> DATASET RECORDS:
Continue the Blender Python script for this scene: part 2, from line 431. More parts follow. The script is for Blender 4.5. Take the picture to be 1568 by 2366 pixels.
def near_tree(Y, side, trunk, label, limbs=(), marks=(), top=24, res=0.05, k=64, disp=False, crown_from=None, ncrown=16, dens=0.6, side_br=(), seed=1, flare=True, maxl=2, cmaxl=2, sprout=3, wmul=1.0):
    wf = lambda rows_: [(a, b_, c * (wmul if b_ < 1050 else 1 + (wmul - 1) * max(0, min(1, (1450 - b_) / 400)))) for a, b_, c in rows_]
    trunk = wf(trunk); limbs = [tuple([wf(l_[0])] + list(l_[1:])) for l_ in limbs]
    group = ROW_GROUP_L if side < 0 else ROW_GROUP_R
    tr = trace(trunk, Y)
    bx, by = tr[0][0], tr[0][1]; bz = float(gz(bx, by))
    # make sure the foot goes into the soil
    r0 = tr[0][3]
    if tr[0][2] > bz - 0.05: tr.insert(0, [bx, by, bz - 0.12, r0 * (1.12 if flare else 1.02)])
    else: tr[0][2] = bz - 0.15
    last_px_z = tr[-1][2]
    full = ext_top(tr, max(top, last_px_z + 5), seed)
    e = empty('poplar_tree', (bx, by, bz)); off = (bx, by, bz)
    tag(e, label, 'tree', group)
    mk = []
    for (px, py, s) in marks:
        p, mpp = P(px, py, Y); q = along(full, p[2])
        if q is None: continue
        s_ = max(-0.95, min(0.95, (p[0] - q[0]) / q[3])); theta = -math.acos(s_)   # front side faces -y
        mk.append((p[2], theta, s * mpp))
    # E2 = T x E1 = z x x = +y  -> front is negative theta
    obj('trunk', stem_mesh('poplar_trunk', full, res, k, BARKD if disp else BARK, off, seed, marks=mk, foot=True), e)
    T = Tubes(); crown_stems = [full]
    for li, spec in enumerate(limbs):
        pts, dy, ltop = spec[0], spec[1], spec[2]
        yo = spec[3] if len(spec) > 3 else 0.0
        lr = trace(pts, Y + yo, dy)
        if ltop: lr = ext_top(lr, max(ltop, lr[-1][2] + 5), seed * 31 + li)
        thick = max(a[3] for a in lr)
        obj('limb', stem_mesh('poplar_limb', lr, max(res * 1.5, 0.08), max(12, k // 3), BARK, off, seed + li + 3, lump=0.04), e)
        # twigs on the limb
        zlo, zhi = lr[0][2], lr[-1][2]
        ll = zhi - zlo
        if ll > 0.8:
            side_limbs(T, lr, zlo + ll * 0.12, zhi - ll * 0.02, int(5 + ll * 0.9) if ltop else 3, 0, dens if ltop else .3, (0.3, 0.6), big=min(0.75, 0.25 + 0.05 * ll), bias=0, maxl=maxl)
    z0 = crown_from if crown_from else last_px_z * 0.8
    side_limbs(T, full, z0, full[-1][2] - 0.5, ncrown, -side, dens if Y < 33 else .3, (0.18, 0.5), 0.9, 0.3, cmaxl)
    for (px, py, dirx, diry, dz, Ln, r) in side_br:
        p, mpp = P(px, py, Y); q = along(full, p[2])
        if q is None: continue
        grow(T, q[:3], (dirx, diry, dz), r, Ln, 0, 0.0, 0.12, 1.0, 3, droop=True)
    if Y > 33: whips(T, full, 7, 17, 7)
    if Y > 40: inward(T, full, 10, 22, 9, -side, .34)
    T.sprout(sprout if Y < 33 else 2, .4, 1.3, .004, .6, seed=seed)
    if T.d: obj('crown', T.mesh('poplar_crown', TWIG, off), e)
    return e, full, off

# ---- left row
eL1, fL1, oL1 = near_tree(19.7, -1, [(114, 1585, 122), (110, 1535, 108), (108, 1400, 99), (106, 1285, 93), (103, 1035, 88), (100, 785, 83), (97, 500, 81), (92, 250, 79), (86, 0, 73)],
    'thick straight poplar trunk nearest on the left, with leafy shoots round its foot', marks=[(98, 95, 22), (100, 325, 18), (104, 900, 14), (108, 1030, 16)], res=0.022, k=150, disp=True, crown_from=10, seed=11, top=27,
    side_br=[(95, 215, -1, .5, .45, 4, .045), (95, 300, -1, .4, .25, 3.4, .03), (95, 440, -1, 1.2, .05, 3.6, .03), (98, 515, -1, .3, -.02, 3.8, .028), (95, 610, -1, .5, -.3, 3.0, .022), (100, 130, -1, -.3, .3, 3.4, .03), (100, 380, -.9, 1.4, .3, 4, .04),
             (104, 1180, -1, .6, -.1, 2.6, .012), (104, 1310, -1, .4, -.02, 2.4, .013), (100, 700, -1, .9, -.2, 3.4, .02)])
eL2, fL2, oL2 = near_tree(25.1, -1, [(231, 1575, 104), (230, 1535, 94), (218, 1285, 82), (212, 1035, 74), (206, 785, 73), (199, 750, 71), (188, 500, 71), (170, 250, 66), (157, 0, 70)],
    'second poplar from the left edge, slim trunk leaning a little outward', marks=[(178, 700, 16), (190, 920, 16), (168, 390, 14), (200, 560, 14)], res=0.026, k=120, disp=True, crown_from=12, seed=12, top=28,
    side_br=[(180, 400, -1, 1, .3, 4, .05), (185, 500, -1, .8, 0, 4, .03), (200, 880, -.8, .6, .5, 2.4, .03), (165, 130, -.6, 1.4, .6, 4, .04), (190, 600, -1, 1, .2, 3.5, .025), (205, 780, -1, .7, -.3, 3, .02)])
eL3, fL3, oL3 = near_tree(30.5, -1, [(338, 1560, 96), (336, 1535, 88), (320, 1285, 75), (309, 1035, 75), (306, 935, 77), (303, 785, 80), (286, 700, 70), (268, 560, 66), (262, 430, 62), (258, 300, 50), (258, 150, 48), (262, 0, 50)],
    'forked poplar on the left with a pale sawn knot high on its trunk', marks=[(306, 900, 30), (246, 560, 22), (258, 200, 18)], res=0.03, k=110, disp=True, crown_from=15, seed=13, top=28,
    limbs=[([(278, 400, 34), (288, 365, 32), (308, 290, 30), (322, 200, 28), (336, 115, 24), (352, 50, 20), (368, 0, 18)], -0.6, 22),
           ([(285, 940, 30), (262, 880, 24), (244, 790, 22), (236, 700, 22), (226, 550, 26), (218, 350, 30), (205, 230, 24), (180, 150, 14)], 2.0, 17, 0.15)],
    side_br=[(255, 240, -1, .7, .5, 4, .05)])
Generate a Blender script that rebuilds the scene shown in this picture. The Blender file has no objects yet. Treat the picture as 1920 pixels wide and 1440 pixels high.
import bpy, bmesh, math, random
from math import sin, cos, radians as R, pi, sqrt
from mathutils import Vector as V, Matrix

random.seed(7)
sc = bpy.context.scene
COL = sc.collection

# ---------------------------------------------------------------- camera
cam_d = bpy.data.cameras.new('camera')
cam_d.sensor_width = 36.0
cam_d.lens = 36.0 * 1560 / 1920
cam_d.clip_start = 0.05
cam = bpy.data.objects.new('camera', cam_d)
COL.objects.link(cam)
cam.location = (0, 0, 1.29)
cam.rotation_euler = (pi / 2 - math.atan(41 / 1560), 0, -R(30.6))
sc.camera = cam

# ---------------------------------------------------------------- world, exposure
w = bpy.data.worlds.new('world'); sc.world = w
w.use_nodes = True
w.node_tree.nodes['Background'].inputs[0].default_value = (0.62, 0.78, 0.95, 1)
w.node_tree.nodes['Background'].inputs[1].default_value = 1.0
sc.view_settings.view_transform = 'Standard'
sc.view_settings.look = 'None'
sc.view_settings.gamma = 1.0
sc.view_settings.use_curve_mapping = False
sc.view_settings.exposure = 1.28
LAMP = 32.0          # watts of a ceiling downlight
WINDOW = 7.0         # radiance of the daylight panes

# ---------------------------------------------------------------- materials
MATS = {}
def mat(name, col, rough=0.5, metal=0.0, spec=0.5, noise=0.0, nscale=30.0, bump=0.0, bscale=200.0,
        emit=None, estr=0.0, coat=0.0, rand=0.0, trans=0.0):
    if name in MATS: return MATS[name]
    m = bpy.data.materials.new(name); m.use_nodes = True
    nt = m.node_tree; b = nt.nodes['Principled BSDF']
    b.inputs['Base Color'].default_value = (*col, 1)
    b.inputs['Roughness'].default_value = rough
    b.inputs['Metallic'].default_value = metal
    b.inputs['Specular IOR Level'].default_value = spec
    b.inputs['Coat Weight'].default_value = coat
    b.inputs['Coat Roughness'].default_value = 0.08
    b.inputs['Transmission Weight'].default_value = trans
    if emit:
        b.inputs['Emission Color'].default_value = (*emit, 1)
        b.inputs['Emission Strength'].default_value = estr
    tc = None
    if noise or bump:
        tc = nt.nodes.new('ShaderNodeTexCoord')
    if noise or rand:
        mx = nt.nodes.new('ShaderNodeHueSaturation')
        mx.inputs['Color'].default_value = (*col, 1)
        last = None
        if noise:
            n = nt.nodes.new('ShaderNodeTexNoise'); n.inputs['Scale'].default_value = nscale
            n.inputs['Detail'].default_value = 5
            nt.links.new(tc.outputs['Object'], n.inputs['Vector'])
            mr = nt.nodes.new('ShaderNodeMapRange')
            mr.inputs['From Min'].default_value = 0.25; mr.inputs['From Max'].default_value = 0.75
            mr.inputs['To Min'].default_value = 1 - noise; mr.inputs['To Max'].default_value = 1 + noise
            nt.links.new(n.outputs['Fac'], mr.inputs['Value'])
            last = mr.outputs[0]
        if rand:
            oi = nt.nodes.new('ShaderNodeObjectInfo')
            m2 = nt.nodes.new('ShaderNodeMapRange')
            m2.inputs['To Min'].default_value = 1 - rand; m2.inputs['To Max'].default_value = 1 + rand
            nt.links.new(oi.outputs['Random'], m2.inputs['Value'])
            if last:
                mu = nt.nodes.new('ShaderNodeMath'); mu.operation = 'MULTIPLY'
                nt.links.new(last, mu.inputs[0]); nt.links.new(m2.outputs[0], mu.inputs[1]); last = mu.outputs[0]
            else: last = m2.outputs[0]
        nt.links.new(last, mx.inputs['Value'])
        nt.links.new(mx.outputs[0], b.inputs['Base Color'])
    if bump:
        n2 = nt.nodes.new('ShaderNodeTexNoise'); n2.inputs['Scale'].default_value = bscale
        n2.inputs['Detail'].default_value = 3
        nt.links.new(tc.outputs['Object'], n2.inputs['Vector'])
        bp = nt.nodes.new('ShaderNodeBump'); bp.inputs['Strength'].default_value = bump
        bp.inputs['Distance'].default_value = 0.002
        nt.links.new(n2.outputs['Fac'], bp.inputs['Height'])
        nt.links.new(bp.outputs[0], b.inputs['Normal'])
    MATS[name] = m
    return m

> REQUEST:
Keep both end lines and retype everything in the records above from the line containing "Generate a Blender" through the line containing "COL = sc.collection", exactly, with nothing else.

> WRITTEN SOLUTION:
Generate a Blender script that rebuilds the scene shown in this picture. The Blender file has no objects yet. Treat the picture as 1920 pixels wide and 1440 pixels high.
import bpy, bmesh, math, random
from math import sin, cos, radians as R, pi, sqrt
from mathutils import Vector as V, Matrix

random.seed(7)
sc = bpy.context.scene
COL = sc.collection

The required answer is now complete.